By Business Insider     Nov 10, 2016 in Environment
There are plenty of numbers that differentiate President-elect Donald Trump from Democratic nominee Hillary Clinton. There's 270, the number of electoral votes it took for Trump to be declared the winner of presidential election.
There's about 206,000, the number by which Clinton led the popular vote on the evening of November 9.
There's also 3.4 billion, the number of additional tons of carbon dioxide that emerging technology research firm Lux Research expects the U.S. to emit after two terms of a Trump presidency, compared to a theoretical two-term Clinton administration.
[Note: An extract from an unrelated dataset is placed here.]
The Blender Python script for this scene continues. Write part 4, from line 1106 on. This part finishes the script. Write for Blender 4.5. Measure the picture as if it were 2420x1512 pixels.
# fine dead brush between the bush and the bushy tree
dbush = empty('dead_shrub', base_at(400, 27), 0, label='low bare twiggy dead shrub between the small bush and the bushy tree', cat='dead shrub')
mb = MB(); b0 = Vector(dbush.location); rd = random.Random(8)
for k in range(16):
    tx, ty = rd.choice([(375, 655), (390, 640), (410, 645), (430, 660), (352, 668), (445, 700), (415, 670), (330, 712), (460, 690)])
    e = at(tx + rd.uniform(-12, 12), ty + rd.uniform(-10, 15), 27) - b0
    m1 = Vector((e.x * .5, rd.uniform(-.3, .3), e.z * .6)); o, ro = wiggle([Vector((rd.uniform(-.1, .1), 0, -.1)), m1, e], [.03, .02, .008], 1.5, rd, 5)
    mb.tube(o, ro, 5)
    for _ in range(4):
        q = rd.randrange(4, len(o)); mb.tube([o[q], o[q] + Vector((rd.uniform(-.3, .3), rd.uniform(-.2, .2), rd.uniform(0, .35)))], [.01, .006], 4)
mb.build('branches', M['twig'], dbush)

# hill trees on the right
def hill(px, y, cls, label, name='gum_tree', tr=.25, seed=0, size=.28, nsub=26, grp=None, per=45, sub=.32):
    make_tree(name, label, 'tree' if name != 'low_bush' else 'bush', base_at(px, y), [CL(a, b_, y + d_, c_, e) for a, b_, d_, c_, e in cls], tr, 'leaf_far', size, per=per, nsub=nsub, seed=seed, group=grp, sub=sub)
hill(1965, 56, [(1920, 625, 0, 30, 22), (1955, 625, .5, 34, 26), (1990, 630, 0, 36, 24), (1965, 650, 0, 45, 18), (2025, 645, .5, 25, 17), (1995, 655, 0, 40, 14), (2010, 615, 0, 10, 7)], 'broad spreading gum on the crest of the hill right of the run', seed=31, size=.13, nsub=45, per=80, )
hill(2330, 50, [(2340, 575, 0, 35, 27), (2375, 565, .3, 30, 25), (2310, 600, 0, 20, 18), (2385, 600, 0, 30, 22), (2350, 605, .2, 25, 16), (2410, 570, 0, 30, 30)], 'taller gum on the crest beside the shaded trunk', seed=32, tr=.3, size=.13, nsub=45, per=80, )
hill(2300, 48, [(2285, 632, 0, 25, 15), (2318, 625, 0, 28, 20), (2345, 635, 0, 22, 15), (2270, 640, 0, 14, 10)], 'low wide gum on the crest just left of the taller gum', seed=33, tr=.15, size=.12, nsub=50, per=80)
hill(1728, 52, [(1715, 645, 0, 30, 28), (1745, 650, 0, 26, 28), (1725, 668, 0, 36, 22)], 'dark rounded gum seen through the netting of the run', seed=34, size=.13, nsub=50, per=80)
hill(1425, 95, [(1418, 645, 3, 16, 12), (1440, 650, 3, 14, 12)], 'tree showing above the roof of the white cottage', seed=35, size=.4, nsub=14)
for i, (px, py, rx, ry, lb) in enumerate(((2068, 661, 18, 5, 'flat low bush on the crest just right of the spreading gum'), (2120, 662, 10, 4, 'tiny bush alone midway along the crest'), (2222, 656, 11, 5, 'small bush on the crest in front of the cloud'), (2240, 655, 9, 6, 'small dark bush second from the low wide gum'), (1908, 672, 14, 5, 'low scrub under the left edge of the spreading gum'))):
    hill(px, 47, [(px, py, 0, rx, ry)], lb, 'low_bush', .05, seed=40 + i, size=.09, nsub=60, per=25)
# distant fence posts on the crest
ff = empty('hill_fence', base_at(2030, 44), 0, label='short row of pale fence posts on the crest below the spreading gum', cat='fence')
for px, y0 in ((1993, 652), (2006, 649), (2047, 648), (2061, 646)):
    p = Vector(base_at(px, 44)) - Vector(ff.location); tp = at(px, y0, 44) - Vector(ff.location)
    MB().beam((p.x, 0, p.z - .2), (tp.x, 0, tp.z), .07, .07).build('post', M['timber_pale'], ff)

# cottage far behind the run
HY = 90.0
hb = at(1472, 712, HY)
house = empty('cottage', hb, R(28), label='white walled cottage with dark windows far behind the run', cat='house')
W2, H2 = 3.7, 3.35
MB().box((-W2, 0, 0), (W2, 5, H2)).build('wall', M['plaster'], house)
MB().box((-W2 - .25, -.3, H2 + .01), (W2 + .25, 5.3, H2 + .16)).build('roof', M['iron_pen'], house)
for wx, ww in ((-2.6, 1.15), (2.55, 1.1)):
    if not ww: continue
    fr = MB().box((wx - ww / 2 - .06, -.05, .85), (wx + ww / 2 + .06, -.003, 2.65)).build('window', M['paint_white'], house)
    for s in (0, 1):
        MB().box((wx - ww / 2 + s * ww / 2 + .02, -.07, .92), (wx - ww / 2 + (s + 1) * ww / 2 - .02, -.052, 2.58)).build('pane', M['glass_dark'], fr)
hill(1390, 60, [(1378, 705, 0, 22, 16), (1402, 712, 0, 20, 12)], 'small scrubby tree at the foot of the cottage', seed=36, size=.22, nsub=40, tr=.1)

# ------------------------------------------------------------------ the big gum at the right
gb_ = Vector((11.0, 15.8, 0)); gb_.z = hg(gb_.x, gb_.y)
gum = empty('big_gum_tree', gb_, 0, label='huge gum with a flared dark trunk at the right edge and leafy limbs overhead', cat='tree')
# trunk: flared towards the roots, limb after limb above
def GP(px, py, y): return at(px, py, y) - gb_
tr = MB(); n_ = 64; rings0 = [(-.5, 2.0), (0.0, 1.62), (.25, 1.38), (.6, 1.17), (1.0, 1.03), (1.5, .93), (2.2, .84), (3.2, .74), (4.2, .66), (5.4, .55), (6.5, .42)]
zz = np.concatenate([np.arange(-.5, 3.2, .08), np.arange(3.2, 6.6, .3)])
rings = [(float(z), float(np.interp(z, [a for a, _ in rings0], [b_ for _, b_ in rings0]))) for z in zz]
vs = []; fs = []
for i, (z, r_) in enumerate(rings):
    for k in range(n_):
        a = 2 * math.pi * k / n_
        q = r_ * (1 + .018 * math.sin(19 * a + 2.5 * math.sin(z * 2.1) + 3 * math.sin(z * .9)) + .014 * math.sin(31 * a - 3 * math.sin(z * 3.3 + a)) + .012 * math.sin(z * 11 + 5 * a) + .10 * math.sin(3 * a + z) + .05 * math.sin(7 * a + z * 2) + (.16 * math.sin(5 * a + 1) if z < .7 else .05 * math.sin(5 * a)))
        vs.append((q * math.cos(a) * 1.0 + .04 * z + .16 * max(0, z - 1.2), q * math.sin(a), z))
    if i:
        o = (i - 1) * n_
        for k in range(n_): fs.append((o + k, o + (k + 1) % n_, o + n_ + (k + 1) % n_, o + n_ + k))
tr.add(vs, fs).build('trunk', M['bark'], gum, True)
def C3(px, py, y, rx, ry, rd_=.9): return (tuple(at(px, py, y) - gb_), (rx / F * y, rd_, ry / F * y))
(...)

That's a disconcerting amount of CO2, as meteorologist Eric Holthaus said on Twitter after the election.
Granted, we don't know that a Trump administration will follow up on every climate-related policy that was mentioned during the campaign. But analysts from Lux, an independent research agency, say that if Trump follows through on cancelling Obama's Clean Power Plan and on backing out of the Paris agreement, we can expect some drastic changes.
"As independent analysts, we don't endorse candidates, but the data and analysis clearly show that energy policy and the resulting emissions will go in very different directions under Clinton and Trump," Yuan-Sheng Yu, a Lux Research analyst, said in a press release.
Already, there are indications that Trump plans to nominate controversial climate skeptic Myron Ebell to lead his transition plans for the Environmental Protection Agency.
Still, as Andrew Revkin writes over at The New York Times, much of what affects global climate at this point is out of the hands of individual politicians — market trends towards cleaner energy will continue, and at some point, devastating air quality and "other fundamental forces will continue to drive polluted China and smog-choked India to move away from unfettered coal combustion as a path to progress."
But there's a lot of work to be done for anyone who thinks a potential 3.4 billion tons of additional CO2 in the atmosphere from the US is too much.